Well, the rate of increase in fitness of an idea at any time is equal to the variance in fitness at that time. And good games are those which so increase the variance in quality of solutions in a neural population of replicators! 

Another variant of the above game might for example be to move the object at the same time as the hand, i.e. to produce coordinated motion of the object and the effector. This is all specified in the mutated Euclidean distance function.

OK, so to get further insight into the possible behaviours and adjacent possible behaviours of those behaviours we can hand-design a set of behavioural prototypes based on observations of Frida. The behaviour, grip object and put in mouth is interesting, and can be generated by the following system. 

The above is a much more complex behaviour. It assumes the existence of an already learned inverse model of the arm and mouth, allowing mouth contact to be made from any arm position. This model will itself have been learned with an earlier system of action atoms which might involve an atom for classifying objects sensed by the mouth into various classes. That is, the "unsupervised clustering by the mouth" atom might be the driving force for the formation of the inverse model that moves things to the mouth. Its not certain on what selection criteria such a model is learned yet. 

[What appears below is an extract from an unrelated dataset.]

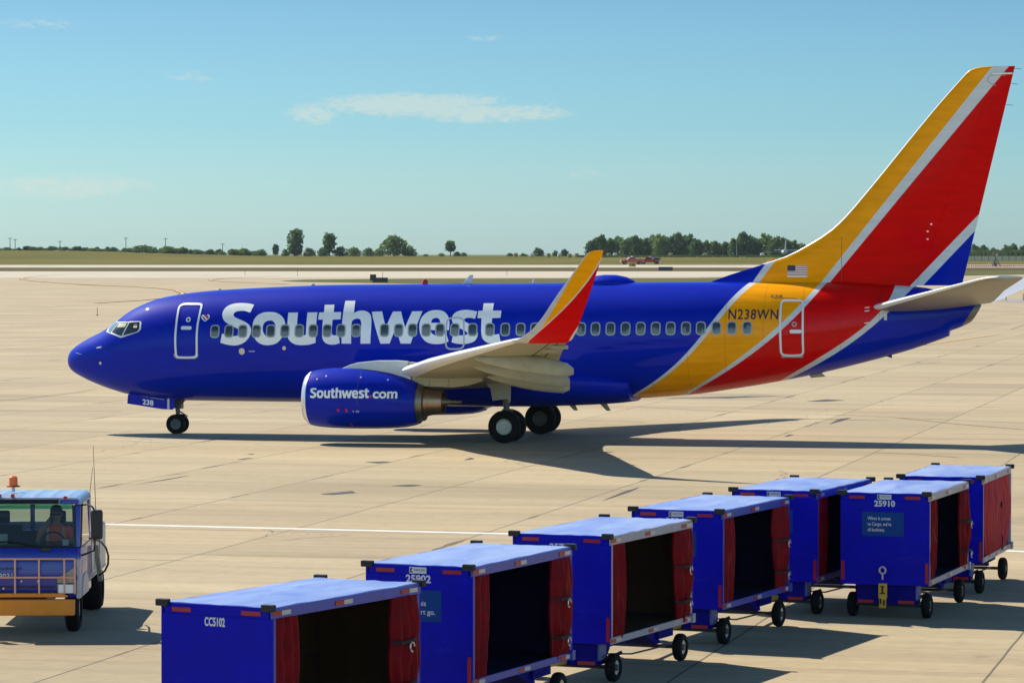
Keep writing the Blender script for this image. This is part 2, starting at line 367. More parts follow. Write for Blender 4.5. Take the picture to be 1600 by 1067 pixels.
LETTERS = [
 ["S", [(7.298,4.560),(7.218,4.293),(7.022,4.348),(6.820,4.348),(6.676,4.315),(6.617,4.243),(6.655,4.164),(6.784,4.096),(7.014,4.009),(7.193,3.909),(7.298,3.789),(7.322,3.632),(7.273,3.473),(7.160,3.330),(6.994,3.224),(6.762,3.169),(6.497,3.190),(6.230,3.261),(6.287,3.579),(6.491,3.507),(6.692,3.486),(6.840,3.509),(6.936,3.582),(6.914,3.677),(6.773,3.771),(6.529,3.880),(6.347,3.989),(6.256,4.099),(6.213,4.225),(6.225,4.367),(6.310,4.493),(6.456,4.572),(6.679,4.614),(6.985,4.612),(7.177,4.591)] ],
 ["o", [(7.882,4.318),(8.136,4.297),(8.351,4.203),(8.489,4.047),(8.541,3.859),(8.523,3.638),(8.415,3.416),(8.250,3.257),(8.019,3.192),(7.788,3.197),(7.590,3.285),(7.456,3.443),(7.380,3.664),(7.369,3.884),(7.406,4.073),(7.517,4.215),(7.686,4.295)],[(7.984,4.032),(8.097,3.998),(8.174,3.904),(8.194,3.778),(8.170,3.636),(8.099,3.525),(7.984,3.477),(7.868,3.508),(7.781,3.602),(7.740,3.744),(7.751,3.886),(7.817,3.981)] ],
 ["u", [(8.601,4.299),(8.947,4.306),(8.961,3.923),(8.973,3.672),(9.030,3.552),(9.153,3.525),(9.300,3.547),(9.297,3.894),(9.288,4.308),(9.640,4.316),(9.649,3.895),(9.648,3.281),(9.434,3.217),(9.171,3.193),(8.941,3.214),(8.761,3.308),(8.661,3.449),(8.627,3.670),(8.612,3.985)] ],
 ["t", [(9.854,4.570),(10.198,4.577),(10.222,4.321),(10.483,4.331),(10.504,4.081),(10.216,4.070),(10.215,3.835),(10.217,3.615),(10.268,3.531),(10.464,3.544),(10.509,3.270),(10.318,3.222),(10.090,3.236),(9.943,3.330),(9.883,3.488),(9.873,3.739),(9.872,4.069),(9.697,4.068),(9.707,4.310),(9.880,4.317)] ],
 ["h", [(10.560,4.708),(10.914,4.713),(10.952,4.292),(11.095,4.364),(11.299,4.373),(11.463,4.315),(11.563,4.201),(11.607,3.957),(11.596,3.262),(11.244,3.256),(11.248,3.956),(11.202,4.079),(11.097,4.107),(10.975,4.074),(10.910,3.998),(10.913,3.256),(10.574,3.254)] ],
 ["w", [(11.577,4.342),(11.943,4.357),(12.126,3.813),(12.325,4.352),(12.612,4.359),(12.810,3.817),(13.002,4.361),(13.367,4.369),(13.017,3.268),(12.662,3.270),(12.488,3.815),(12.273,3.267),(11.951,3.259)] ],
 ["e", [(13.808,4.406),(14.048,4.384),(14.212,4.294),(14.313,4.149),(14.356,3.970),(14.356,3.736),(13.703,3.733),(13.757,3.626),(13.894,3.551),(14.079,3.572),(14.262,3.628),(14.349,3.351),(14.147,3.278),(13.878,3.257),(13.642,3.298),(13.474,3.412),(13.353,3.607),(13.310,3.835),(13.326,4.063),(13.425,4.242),(13.595,4.363)],[(13.705,3.977),(13.746,4.091),(13.858,4.147),(13.980,4.108),(14.042,3.979)] ],
 ["s", [(15.291,4.363),(15.241,4.120),(15.087,4.152),(14.920,4.142),(14.857,4.096),(14.896,4.031),(15.071,3.941),(15.262,3.828),(15.352,3.683),(15.349,3.520),(15.256,3.373),(15.054,3.290),(14.819,3.263),(14.584,3.287),(14.450,3.326),(14.515,3.613),(14.684,3.565),(14.852,3.556),(15.003,3.590),(14.984,3.665),(14.847,3.745),(14.640,3.842),(14.481,3.971),(14.434,4.117),(14.469,4.263),(14.591,4.361),(14.786,4.410),(15.022,4.411)] ],
 ["t", [(15.471,4.639),(15.829,4.646),(15.830,4.398),(16.132,4.399),(16.126,4.156),(15.836,4.145),(15.839,3.880),(15.872,3.653),(15.940,3.595),(16.107,3.615),(16.159,3.362),(15.958,3.302),(15.724,3.310),(15.557,3.423),(15.495,3.586),(15.477,3.878),(15.467,4.144),(15.323,4.143),(15.327,4.389),(15.479,4.390)] ],
]
WIN = [(6.017,3.645),(6.529,3.651),(7.024,3.656),(7.520,3.662),(8.036,3.668),(8.546,3.674),(9.055,3.680),(9.555,3.686),(10.055,3.691),(10.544,3.697),(11.081,3.703),(12.087,3.715),(12.586,3.720),(13.075,3.726),(13.555,3.731),(14.040,3.737),(14.558,3.743),(15.180,3.750),(15.783,3.757),(16.317,3.763),(16.851,3.769),(17.350,3.775),(17.884,3.781),(18.414,3.787),(18.941,3.793),(19.437,3.799),(19.951,3.804),(20.466,3.810),(20.984,3.816),(21.496,3.822),(22.003,3.827),(22.523,3.833),(23.023,3.838),(23.545,3.844),(24.059,3.849),(24.571,3.854)]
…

Examples of Simpler Primitive Action Molecules and Associated Game Atoms

TASK A: Centralise a salient object in center of visual field 
1. Atom A [input: camera, output: object position, type]
2. Atom B [input: object position, distance from centre of visual field, process: CMA-ES using distance minimisation as the criteria for selection, output: head movement]
3. Atom B' [input: object position, distance from centre of visual field, process: CMA-ES using distance minimisation as the criteria for selection + LWPR to learn an inverse model and improve it, output: head movement]
4. Game atom: Minimize distance from centre of visual field to object. 

TASK B: Touch your toes [What makes touching your toes interesting enough to learn to do?]


TASK C: Manipulate fingers on the other hand, trying to separate each finger on one hand with the fingers on the other hand.